— The task —
All lines holding the string "finishes" are to be shown.

— Extracted data —
::::

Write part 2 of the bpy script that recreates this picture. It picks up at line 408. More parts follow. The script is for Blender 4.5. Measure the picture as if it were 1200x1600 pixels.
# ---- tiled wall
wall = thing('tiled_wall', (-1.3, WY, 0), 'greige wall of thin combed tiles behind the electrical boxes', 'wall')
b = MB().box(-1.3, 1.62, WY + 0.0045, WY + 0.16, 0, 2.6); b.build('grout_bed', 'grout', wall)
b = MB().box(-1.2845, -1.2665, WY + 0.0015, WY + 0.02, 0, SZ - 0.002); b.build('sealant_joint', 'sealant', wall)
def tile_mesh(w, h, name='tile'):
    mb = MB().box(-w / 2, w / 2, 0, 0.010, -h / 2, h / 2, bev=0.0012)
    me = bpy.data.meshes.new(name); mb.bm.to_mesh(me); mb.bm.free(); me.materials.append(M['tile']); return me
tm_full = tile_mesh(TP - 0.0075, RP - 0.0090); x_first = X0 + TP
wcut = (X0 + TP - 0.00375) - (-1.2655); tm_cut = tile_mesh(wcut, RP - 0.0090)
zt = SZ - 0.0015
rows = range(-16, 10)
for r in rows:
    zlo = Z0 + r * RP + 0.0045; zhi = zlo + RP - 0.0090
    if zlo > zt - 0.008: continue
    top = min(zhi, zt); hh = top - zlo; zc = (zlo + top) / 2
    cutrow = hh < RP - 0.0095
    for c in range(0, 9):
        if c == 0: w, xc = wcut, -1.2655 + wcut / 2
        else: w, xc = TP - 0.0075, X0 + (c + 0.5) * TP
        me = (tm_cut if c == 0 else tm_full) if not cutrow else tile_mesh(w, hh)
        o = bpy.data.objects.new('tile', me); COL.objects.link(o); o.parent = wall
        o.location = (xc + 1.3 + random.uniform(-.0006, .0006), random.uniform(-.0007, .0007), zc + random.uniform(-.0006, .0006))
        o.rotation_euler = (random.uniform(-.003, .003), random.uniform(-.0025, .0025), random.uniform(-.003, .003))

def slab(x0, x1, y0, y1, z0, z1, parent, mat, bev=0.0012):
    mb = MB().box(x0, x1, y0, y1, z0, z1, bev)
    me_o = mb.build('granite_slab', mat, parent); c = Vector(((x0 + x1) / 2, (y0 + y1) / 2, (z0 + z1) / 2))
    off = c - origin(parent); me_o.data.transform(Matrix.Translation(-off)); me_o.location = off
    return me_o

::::

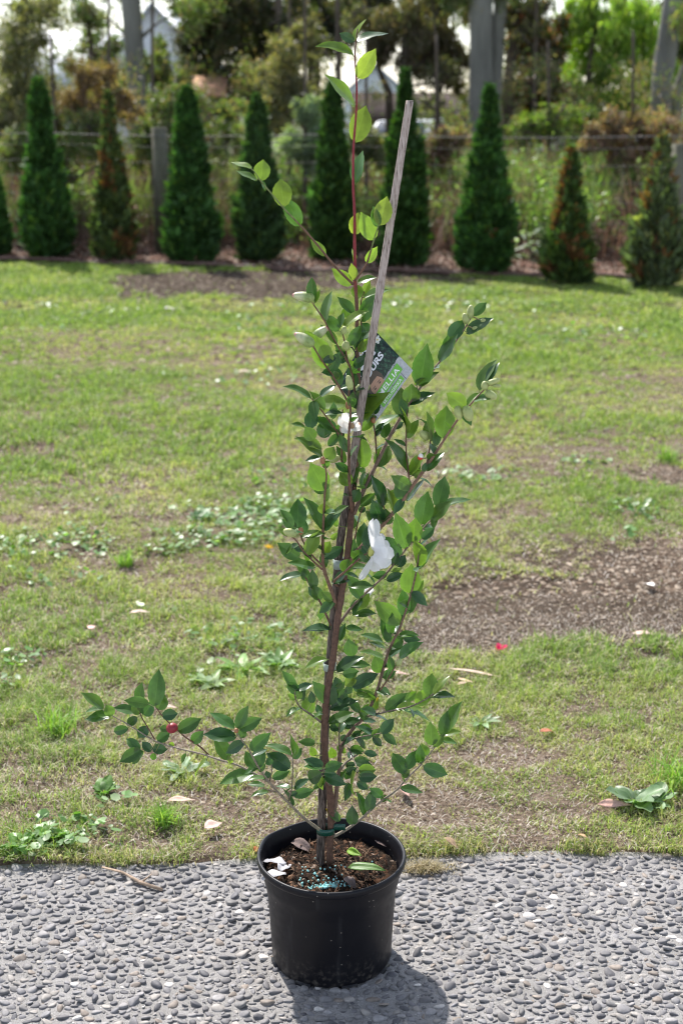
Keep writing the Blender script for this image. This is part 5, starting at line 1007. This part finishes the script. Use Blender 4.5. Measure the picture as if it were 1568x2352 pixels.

::::

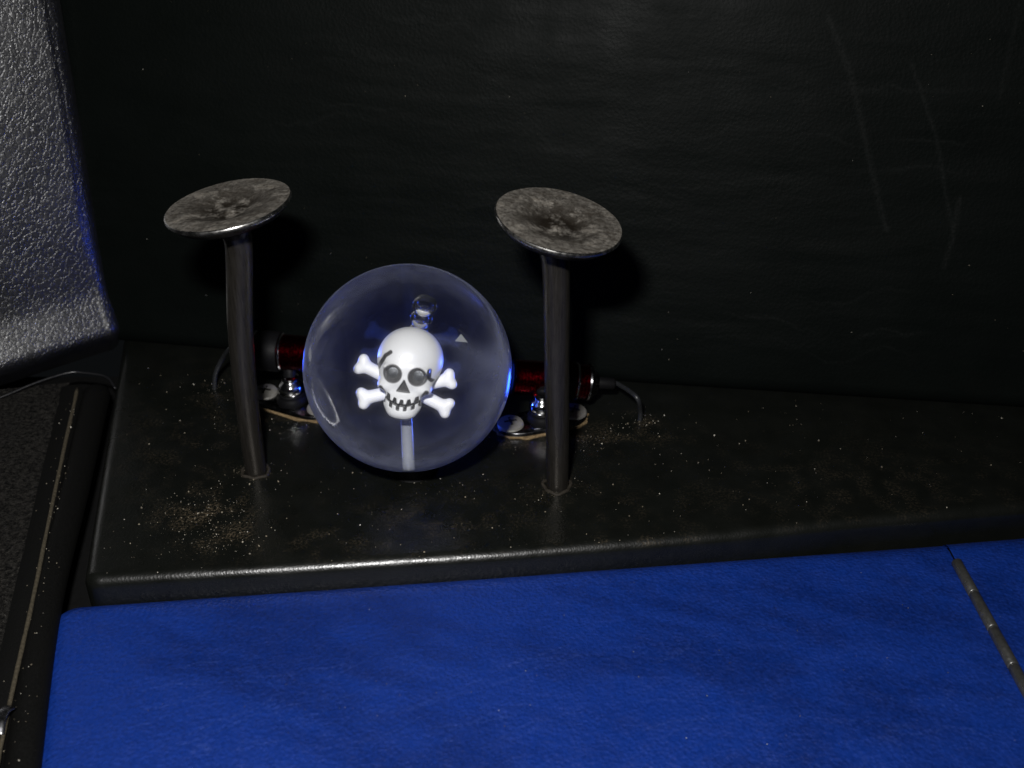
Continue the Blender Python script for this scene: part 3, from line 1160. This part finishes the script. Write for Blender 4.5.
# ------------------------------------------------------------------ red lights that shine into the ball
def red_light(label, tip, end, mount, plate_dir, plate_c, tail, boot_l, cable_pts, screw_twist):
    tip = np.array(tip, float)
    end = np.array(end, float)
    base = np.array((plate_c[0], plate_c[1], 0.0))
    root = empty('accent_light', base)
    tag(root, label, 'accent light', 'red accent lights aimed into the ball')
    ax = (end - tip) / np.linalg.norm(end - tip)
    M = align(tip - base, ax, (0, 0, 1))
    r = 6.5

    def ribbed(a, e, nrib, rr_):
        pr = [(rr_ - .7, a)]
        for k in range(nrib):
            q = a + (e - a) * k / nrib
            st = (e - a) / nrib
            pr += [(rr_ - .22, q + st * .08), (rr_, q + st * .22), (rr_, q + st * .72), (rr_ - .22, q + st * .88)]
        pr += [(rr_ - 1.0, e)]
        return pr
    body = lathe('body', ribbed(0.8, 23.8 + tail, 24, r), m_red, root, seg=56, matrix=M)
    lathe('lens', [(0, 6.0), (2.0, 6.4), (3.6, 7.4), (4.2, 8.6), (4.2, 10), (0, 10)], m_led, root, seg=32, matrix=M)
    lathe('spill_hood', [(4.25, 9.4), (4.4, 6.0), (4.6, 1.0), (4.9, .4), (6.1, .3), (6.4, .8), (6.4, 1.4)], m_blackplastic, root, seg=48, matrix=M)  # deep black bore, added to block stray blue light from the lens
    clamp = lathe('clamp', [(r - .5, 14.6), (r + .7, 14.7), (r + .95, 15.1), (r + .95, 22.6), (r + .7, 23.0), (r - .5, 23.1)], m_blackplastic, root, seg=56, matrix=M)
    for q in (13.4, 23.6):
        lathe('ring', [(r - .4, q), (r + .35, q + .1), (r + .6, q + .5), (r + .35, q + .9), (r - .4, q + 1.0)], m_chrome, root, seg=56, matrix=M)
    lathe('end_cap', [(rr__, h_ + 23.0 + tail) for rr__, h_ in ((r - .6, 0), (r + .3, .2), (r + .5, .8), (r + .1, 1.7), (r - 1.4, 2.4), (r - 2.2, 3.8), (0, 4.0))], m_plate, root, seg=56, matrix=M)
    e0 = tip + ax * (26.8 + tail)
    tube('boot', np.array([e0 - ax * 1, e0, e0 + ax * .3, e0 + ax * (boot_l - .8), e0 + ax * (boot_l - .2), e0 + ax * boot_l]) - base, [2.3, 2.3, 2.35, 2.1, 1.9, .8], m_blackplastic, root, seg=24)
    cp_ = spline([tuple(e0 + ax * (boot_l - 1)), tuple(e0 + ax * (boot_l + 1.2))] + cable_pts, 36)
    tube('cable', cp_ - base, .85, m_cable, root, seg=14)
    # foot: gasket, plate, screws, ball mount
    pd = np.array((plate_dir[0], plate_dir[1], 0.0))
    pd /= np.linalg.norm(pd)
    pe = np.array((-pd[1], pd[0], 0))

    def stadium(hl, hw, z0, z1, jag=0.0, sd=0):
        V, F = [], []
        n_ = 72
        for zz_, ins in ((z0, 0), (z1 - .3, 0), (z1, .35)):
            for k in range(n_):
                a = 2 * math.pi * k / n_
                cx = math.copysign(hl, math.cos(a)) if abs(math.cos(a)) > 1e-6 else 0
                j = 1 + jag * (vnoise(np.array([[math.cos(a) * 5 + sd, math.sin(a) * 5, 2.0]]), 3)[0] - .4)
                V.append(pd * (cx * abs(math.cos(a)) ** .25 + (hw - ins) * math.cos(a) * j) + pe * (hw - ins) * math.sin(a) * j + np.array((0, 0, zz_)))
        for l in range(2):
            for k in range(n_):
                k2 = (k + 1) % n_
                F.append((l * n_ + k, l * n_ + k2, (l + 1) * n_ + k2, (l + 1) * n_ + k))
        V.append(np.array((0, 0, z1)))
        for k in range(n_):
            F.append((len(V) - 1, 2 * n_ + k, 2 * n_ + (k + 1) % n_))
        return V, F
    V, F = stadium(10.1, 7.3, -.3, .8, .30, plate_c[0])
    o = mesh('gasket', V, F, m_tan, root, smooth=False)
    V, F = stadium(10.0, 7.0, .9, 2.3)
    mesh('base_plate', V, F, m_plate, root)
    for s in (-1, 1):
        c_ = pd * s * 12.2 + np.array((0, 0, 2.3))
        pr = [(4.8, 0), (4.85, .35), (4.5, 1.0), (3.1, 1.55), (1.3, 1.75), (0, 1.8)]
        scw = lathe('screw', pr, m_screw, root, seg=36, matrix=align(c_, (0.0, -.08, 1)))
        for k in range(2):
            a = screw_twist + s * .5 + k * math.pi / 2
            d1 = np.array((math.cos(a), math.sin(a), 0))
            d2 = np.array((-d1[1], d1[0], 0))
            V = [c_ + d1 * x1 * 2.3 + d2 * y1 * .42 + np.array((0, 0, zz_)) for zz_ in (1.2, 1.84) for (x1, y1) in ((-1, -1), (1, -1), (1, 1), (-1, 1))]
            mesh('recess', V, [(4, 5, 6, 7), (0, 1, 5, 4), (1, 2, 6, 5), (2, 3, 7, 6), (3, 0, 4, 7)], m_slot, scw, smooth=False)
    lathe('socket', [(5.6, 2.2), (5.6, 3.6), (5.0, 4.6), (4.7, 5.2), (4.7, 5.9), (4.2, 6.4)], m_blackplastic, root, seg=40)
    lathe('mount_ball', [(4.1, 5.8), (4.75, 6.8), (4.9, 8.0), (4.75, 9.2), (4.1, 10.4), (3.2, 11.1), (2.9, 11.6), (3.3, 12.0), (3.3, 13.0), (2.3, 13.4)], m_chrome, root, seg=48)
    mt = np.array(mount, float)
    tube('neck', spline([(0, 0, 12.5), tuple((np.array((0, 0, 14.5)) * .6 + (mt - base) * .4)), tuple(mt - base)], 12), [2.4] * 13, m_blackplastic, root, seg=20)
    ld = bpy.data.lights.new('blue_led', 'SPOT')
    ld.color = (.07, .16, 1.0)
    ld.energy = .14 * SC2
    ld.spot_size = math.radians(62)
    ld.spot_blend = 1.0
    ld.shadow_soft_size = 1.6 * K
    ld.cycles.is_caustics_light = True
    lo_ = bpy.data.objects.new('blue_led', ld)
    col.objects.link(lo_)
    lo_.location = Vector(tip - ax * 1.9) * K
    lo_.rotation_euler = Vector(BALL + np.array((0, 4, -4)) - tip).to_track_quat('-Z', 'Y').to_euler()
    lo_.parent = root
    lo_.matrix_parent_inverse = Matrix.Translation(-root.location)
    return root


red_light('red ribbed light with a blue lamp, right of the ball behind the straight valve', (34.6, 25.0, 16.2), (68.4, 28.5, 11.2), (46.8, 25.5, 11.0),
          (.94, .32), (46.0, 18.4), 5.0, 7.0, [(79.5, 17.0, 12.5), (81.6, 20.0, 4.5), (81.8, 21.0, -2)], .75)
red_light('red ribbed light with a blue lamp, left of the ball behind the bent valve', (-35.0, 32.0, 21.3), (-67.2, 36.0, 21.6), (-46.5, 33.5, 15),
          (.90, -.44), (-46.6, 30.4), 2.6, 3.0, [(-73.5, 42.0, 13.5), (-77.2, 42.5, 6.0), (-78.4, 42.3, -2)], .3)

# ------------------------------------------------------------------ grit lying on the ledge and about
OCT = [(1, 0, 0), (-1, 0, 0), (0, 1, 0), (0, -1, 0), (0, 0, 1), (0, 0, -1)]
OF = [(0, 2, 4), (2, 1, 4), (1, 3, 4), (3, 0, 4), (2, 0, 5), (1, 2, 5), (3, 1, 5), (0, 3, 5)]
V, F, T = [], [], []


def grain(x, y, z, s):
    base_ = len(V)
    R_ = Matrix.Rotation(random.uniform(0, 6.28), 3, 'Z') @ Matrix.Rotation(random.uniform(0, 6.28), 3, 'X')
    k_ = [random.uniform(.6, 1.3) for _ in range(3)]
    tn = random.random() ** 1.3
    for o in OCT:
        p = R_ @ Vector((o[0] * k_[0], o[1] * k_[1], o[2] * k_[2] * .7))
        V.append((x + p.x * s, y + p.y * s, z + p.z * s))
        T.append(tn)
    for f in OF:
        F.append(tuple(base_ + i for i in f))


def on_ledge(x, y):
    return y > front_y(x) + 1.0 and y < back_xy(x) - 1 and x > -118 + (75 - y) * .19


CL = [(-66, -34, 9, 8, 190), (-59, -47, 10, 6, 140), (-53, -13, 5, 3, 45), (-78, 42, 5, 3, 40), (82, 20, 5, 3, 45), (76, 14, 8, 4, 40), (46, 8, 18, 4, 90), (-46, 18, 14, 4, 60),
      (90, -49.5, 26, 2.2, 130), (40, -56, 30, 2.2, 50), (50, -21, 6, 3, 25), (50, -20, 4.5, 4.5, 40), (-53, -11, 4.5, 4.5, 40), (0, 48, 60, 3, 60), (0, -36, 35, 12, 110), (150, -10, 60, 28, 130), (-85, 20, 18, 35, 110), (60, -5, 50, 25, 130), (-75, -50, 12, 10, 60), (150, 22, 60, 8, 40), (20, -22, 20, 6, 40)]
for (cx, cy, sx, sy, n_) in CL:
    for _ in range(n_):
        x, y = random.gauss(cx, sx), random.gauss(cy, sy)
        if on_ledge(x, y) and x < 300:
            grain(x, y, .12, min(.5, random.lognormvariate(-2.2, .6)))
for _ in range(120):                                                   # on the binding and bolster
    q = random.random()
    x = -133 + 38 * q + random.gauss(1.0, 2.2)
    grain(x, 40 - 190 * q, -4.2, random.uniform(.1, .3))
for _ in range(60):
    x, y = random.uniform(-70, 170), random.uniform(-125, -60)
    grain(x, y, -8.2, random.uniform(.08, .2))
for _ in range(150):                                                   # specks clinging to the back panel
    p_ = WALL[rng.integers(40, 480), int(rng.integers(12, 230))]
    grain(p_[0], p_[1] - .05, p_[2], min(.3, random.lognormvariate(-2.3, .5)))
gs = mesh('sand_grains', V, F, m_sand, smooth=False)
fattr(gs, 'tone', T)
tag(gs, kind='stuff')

::::

— Task answer —
Keep writing the Blender script for this image. This is part 5, starting at line 1007. This part finishes the script. Use Blender 4.5. Measure the picture as if it were 1568x2352 pixels.
Continue the Blender Python script for this scene: part 3, from line 1160. This part finishes the script. Write for Blender 4.5.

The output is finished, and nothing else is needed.